I feel much the same as you about Pre-Raphaelite art; I love it except when it gets sentimental or banal (in the way of the worst Victorian art). But I tolerate its use of faux-medievalism surprisingly well, perhaps because I don’t mind that kind of nostalgia in Victorian literature: Tennyson’s ‘Idylls of the King’, William Morris’s fantasies. But I should say it’s far from the main thing for me: my favourite poet is Browning, tough and unsentimental.

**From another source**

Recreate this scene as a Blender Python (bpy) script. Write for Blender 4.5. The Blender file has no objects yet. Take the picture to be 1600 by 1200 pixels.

Thank you for introducing me to Annie Swynnerton, a painter I’d not heard of before. I suppose with the general neglect of women artists, this isn’t surprising. I love the painting you posted, but found her output quite mixed. The Sense of Sight, the similar The Angel of the Annunciation, New Risen Hope and Miss Elizabeth Williamson on a Pony are all the kind of Victorian art (by look if not by date) I can do without. Oreads and Cupid and Psyche are paintings of myths that are conventional and don’t engage me. Yet Joan of Arc I love; the colours are wonderful, and I adore her expression of devotion. She is that passive devout woman typical of the Pre-Raphaelites, yet she is dressed in armour and has a mighty sword: the Victorians like their warrior women, as long as they’re not threatening!

For me, her best paintings came at the end of her life. They’re wonderful portraits of women, much more gritty than say Miss Elizabeth. Look at The Convalescent (1929), Dame Millicent Fawcett (1930), and S. Isabel Dacre (1932). Count Zouboff (1931) and Oleander (don’t know the date) have a for me European feel to them.

Jes said...

There's nothing quite as simultaneously uplifting and enraging as surfing amongst the radical feminist blogosphere. You can learn much more than fabulous new jargon!

Always worthwhile on a slow Friday at work.